Fábio Sousa reagiu às declarações da EMEL e da autarquia e garante que a Câmara Municipal de Lisboa sabia que a Junta de Freguesia de Carnide não concordava com a colocação de parquímetros no centro histórico, acusando tanto o presidente da EMEL como o presidente da Câmara Municipal de Lisboa de “mentirem” e de “mostrarem má-fé”.

O presidente da Junta de Freguesia de Carnide explicou que esta se “pronunciou negativamente há dois meses” num e-mail [que trazia dobrado no bolso e prontamente entregou ao Observador] enviado à Câmara de Lisboa a 10 de fevereiro e que existe inclusivamente uma petição assinada por mais de 2500 habitantes de Carnide. “Por isso, não faz sentido nenhum as declarações proferidas pela EMEL”, afirmou, aproveitando a oportunidade para lançar um desafio a Fernando Medina: “Que faça aquilo que nós pedimos para fazer, que é receber-nos com carácter de urgência, em vez de vir fazer declarações completamente despropositadas”.

Defendendo que “qualquer tipo de alteração significativa na vida das pessoas” deve ser “alvo de discussão pública”, o presidente frisou que “isto não é uma política do quero, posso e mando, de imposição a favor de uma política de favorecimento da EMEL”.

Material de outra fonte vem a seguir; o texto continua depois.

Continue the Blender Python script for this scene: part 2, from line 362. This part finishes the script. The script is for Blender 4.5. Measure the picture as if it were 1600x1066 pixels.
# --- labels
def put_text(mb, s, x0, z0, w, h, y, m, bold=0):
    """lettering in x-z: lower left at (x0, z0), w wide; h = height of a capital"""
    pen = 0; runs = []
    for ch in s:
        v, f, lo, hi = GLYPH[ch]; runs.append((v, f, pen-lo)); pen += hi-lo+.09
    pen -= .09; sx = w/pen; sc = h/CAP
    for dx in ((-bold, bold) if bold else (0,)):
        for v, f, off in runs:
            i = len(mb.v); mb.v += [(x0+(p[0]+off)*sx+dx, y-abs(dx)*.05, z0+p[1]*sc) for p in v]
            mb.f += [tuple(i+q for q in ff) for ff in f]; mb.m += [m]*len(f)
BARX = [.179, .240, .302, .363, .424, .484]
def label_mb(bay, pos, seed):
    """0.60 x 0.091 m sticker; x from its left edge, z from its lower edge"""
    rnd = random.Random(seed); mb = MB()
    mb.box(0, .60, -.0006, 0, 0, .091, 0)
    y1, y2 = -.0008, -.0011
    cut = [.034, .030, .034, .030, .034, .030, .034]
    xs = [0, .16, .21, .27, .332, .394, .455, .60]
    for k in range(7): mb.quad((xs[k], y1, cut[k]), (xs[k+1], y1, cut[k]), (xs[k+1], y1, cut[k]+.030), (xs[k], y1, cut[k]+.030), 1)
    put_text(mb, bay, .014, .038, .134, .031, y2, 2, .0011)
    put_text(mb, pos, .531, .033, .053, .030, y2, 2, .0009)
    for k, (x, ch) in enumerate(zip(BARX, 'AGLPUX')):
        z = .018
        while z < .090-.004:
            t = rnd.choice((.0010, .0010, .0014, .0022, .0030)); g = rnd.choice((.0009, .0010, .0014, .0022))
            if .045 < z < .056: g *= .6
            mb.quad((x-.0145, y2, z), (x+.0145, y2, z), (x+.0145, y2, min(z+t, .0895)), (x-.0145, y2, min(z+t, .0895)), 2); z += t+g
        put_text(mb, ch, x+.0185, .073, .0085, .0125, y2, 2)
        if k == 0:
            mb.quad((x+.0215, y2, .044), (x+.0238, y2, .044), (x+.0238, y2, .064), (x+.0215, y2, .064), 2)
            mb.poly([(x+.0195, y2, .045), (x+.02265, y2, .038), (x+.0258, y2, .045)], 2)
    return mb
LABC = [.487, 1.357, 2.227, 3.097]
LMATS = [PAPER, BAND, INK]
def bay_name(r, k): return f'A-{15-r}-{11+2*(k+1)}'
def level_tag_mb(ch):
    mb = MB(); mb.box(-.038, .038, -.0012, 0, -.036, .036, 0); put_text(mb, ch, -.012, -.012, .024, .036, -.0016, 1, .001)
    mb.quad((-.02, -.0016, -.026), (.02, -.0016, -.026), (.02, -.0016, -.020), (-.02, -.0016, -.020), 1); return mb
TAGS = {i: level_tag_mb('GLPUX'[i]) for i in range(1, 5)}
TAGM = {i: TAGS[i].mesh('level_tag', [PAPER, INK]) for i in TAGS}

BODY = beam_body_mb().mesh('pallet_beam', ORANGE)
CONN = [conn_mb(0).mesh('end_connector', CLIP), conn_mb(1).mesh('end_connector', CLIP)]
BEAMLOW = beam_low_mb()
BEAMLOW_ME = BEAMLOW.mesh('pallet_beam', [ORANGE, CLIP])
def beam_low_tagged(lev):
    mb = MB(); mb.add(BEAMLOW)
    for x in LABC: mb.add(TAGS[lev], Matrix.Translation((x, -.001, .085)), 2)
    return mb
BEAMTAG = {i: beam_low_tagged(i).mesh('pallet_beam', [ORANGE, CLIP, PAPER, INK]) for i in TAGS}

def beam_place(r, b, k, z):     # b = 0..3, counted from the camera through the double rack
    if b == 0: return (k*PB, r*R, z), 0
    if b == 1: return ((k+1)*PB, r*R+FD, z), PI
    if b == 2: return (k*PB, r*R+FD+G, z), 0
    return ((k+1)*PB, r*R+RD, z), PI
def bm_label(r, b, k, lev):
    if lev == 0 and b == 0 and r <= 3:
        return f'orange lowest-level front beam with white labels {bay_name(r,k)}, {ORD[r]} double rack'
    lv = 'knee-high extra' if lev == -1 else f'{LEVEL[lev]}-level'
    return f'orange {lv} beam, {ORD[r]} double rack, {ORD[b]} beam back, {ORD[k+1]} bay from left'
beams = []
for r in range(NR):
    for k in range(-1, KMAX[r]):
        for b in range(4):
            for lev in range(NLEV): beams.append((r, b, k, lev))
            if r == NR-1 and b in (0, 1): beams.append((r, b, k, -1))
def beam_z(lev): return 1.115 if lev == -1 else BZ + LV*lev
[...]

O próximo passo, garante, é a devolução dos parquímetros, ainda durante a tarde desta quinta-feira. “Estão à guarda da Junta. Hoje mesmo vamos entregá-los. Até porque nós não os queremos. E se eles fazem assim tanta falta à Câmara e à EMEL, vamos entregá-los. Não estão vandalizados – até porque a população de Carnide é civilizada e retirou-os com todo o cuidado. O que vai acontecer é que os parquímetros vão ser recolocados, esta tarde, nos Paços do Concelho. Daí em diante, a Câmara que faça o que entender com eles. O que esperamos é que não faça com outras freguesias o que fez connosco”, explicou.

O telefone de Fábio Sousa toca volta e meia durante a conversa. Antes de voltar em passo apressado à sede da Junta de Freguesia de Carnide, atirou: “A população tem-me elogiado a determinação da Junta. É verdade que têm receio que nos aconteça alguma coisa, mas estão solidárias e sentem que fizemos o que tinha que ser feito. Só nestas quatro ruas do centro histórico de Carnide a EMEL colocou doze parquímetros… Isto é uma brutalidade!”